Russia Attacks Georgian Cyberspace

Vano Shlamov/AFP/Getty Images

Russia Attacks Georgian Cyberspace

How the recent cyberassault of Georgia exposes one of America’s greatest weaknesses.

For the first time in history, a cyberattack has coincided with a conventional military assault. Georgian government and media websites began crashing under the pressure of a concerted cyberassault a day before Russian tanks entered South Ossetia on August 8. According to U.S. Internet experts, the cyberattack actually began on July 20—almost three weeks before the Russian military invaded.

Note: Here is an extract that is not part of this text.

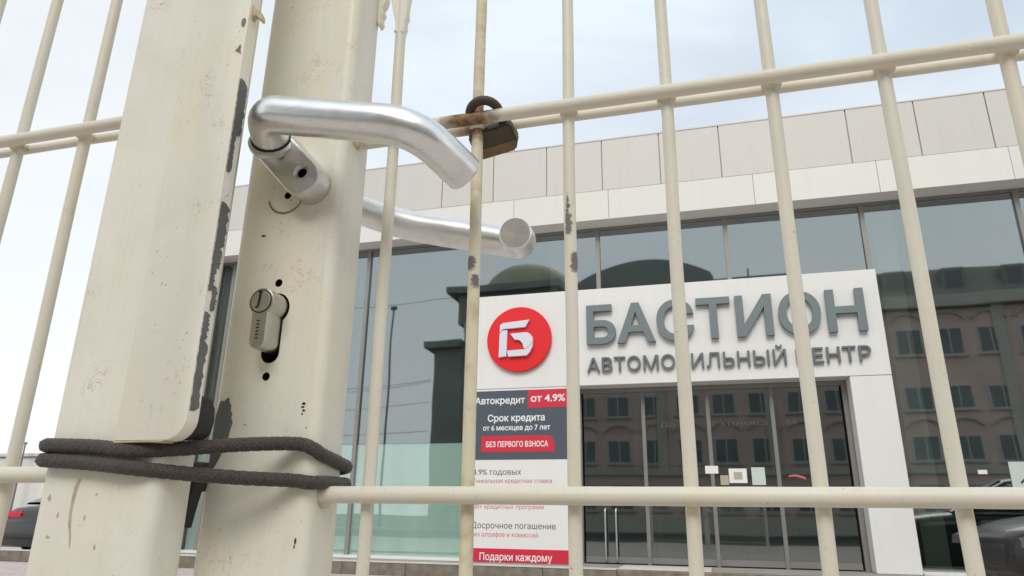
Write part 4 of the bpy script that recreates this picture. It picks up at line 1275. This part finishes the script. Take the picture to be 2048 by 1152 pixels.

According to an August 12 Stratfor article,

The Georgian news website Civil.ge claims that it is “under permanent ddos attack,” referring to a distributed denial of service attack that attempts to overwhelm a server’s capacity. After assistance from Google and Estonian computer security experts, it is now being hosted temporarily on a Blogspot account. Meanwhile, Georgian President Mikhail Saakashvili’s August 11 interview with cnn was interrupted in what he claims was a targeted cyberattack. Many more claims have been made, and the groundwork now looks to have been laid well before August 7 (Saakashvili’s website, for example, was shut down by a July 20 ddos attack).Several computer security experts have claimed that many of these ddos attacks can be traced back to systems known or thought to have been used by a Russian hacker network and the Russian government in similar previous attacks. While Moscow has been particularly good about herding its domestic hackers as well as bringing its own resources to bear in these scenarios, however, the situation in Georgia and South Ossetia is just the sort of divisive event that attracts independent hackers to organize and stir up trouble on their own.

These attacks effectively compromised Georgia’s ability to communicate with its population and the rest of the world at a time when such communication was vital. While Moscow rejects Georgian claims that it was the force behind the cyberattacks, it is highly unlikely that the Kremlin did not have at least some part in orchestrating the cyberattacks that coincided so perfectly with its military invasion.

Cyberwarfare is emerging as a powerful tool that can be used to undermine an enemy’s communications systems even before conventional troops have entered the country.

This vulnerability to cyberassault reaches beyond small nations like Georgia. It reaches right into the heart of world superpowers like America. As Trumpet editor in chief Gerald Flurry wrote back in January 1995: “America is the greatest superpower this world has ever known. But we have a very vulnerable point in our military—our own Achilles heel. … Exploiting this vulnerable point may trigger the greatest shock in the history of warfare! … Computer dependence is the Western world’s Achilles heel, and within a few years this weakness could be tested to the full.”